Encolheram os satélites, e o acesso ao cosmo ficou mais ‘democrático’
Quase setenta anos após o lançamento do primeiro modelo artificial, o Sputnik-1, a miniaturização das sondas avança
Considerado o marco inicial da exploração espacial moderna, o lançamento do Sputnik-1 pela União Soviética, em 1957, teve impacto duradouro na tecnologia e nas relações internacionais. O primeiro satélite artificial a orbitar a Terra representou uma vitória — ainda que efêmera — da extinta federação comunista na Guerra Fria contra os Estados Unidos e permitiu a coleta de dados científicos valiosos para futuras missões espaciais. Um ano depois, a então nascente agência espacial americana, a Nasa, daria uma resposta à altura e levaria aos céus o Vanguard 1, desenvolvido com o objetivo de testar tecnologias de lançamento e coletar dados sobre a atmosfera, além de contribuir para a vigorosa pesquisa espacial no país. Ele ainda está no ar, livre e faceiro.

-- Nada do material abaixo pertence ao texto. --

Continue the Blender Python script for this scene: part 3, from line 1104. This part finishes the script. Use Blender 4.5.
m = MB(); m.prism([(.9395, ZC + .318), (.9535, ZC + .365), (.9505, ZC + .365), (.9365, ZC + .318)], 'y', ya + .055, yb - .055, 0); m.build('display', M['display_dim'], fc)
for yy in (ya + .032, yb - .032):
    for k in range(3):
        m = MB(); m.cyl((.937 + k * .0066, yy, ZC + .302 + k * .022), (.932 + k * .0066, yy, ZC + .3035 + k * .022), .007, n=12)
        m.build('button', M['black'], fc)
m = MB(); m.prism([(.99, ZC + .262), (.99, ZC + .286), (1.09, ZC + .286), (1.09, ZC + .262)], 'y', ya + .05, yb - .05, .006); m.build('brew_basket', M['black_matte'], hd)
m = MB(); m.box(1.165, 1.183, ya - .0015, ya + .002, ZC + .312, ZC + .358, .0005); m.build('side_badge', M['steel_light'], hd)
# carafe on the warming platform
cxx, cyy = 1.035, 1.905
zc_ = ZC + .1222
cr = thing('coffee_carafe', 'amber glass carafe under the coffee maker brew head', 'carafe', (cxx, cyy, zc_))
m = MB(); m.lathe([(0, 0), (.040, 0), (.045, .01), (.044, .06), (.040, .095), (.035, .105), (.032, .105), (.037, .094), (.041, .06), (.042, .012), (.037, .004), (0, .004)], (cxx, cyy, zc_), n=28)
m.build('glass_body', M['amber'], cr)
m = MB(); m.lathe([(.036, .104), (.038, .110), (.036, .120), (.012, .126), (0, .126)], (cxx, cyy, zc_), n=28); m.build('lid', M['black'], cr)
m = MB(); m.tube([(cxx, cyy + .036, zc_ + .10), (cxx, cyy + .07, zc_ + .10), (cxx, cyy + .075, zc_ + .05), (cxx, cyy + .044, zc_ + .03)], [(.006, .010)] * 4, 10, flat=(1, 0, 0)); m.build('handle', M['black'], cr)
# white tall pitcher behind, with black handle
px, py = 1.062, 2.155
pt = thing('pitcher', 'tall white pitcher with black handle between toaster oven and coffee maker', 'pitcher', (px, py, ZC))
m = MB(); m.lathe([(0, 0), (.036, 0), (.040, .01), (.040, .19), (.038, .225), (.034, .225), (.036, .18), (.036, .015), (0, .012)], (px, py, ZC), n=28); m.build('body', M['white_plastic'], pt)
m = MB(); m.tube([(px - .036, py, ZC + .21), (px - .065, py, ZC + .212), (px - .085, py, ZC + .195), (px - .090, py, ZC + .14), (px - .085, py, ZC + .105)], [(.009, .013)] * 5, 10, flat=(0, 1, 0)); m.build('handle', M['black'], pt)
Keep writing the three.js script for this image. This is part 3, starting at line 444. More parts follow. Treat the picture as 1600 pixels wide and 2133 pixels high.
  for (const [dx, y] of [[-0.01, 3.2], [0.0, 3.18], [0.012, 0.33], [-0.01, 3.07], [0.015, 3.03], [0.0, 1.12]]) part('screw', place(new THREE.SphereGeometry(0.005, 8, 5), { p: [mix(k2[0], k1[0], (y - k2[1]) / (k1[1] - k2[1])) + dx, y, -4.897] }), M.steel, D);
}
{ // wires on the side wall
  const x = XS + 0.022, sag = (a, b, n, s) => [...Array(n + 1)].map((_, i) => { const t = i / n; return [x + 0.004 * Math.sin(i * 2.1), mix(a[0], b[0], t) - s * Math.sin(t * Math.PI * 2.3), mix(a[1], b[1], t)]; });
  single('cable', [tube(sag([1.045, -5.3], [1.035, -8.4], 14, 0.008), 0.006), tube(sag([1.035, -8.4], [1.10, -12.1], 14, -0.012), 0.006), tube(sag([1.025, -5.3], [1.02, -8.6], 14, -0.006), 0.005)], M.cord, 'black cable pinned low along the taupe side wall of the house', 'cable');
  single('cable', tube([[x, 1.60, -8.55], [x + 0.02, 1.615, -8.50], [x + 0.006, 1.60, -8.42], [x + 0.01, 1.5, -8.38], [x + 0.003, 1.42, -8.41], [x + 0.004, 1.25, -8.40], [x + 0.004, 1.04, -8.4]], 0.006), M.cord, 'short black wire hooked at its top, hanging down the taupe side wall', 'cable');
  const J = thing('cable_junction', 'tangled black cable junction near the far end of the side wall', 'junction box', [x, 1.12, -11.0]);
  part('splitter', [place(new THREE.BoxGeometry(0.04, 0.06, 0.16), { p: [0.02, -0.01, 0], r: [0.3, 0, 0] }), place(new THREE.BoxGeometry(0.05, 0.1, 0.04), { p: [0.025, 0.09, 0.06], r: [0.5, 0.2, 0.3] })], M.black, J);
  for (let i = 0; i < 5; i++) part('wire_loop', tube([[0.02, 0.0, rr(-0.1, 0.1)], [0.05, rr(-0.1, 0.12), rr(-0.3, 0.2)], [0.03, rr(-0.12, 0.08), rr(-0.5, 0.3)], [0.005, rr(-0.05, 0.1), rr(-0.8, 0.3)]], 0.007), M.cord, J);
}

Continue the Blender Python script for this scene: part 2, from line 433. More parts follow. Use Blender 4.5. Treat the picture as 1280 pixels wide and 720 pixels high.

As sondas espaciais já passam de 10 000 e são essenciais para geolocalização, meteorologia, transmissão de sinais de rádio e TV, comunicação e, é claro, para o bom funcionamento da internet. Esse número, no entanto, sofreu uma grande expansão nos últimos anos, como resultado de uma revolução profunda e silenciosa: a decolagem de sondas pequeninas, no avesso dos brutamontes trambolhudos de antes, com tamanhos que se aproximavam dos de carros, ônibus e até casas, como é o caso da Estação Espacial Internacional (ISS, na sigla em inglês). Os numerosos, embora diminutos, aparelhos de hoje são os chamados cubesats, e alguns podem pesar apenas 1 quilograma.
É esse o nome dado a uma subcategoria dos nanossatélites, desenvolvidos em 1999 pelas universidades Cal Poly e Stanford, na Califórnia americana. O objetivo era possibilitar a criação de modelos pequenos, de pesquisa, que tivessem baixo custo de montagem e facilidade de lançamento. Por algum tempo, grandes instituições se mantiveram avessas à ideia, por a terem como amadora, mas é postura que mudou. “Trata-se de um modelo de exploração comercial que permite o desenvolvimento de uma economia espacial sem depender de governos ou grandes verbas”, diz Lucas Fonseca, fundador e CEO da Airvantis, uma startup que pretende colocar um cubesat brasileiro ao redor da Lua nos próximos anos.
A preocupação financeira é a regra do jogo. Levar objetos ao espaço é extremamente caro. No caso dos satélites, pode chegar a 35 000 dólares por quilograma. A solução, portanto, foi miniaturizá-los. Com menos de 10 quilogramas e uma grande versatilidade, os cubesats autorizam, por assim dizer, a democratização do acesso ao cosmo. O Brasil, por exemplo, lançou o primeiro em 2014, o NanosatC-BR1, e hoje já tem pelo menos dez outros em órbita, com uma quantidade igual sendo desenvolvida para estreia nos próximos anos.
É projeto de longo prazo, que vem dando frutos. “A ideia era desenvolver um modelo que permitisse a instituições brasileiras lançar experimentos em órbita”, diz Otávio Durão, que participou do desenvolvimento de variados modelos pelo Instituto Nacional de Pesquisas Espaciais (Inpe). “Os satélites de tamanho reduzido abriram uma nova perspectiva para o desenvolvimento do setor espacial, e agora nós temos que aproveitar essa oportunidade.” Além do lançamento de uma constelação de nanossatélites, previsto para os próximos anos, várias empresas brasileiras, como a Visiona e a Engesat, já têm equipamentos semelhantes em órbita. Ao menos dez países africanos, sem tradição espacial, como Senegal e Zimbábue, também estão desenvolvendo esse tipo de tecnologia para entrar de vez no cobiçado setor.
Ela é interessante por estar adequada a necessidades comezinhas, de pés no chão, e não a mirabolantes e indizíveis planos de futuro. Hoje, a maior parte dos cubesats está em órbita baixa e tem utilidade em campos diversos, como o da chamada internet das coisas e na captura de imagens da Terra para fins de controle climático. E o leque de possibilidades vem se abrindo com rapidez impressionante. Nos últimos anos, grandes missões conseguiram colocar os satélites “modestos” nas órbitas da Lua e de Marte. Há, enfim, algo no ar além dos aviões de carreira, e, ainda que não possamos ver daqui onde estamos, convém apostar na imensa esperança alimentada pelo conhecimento humano.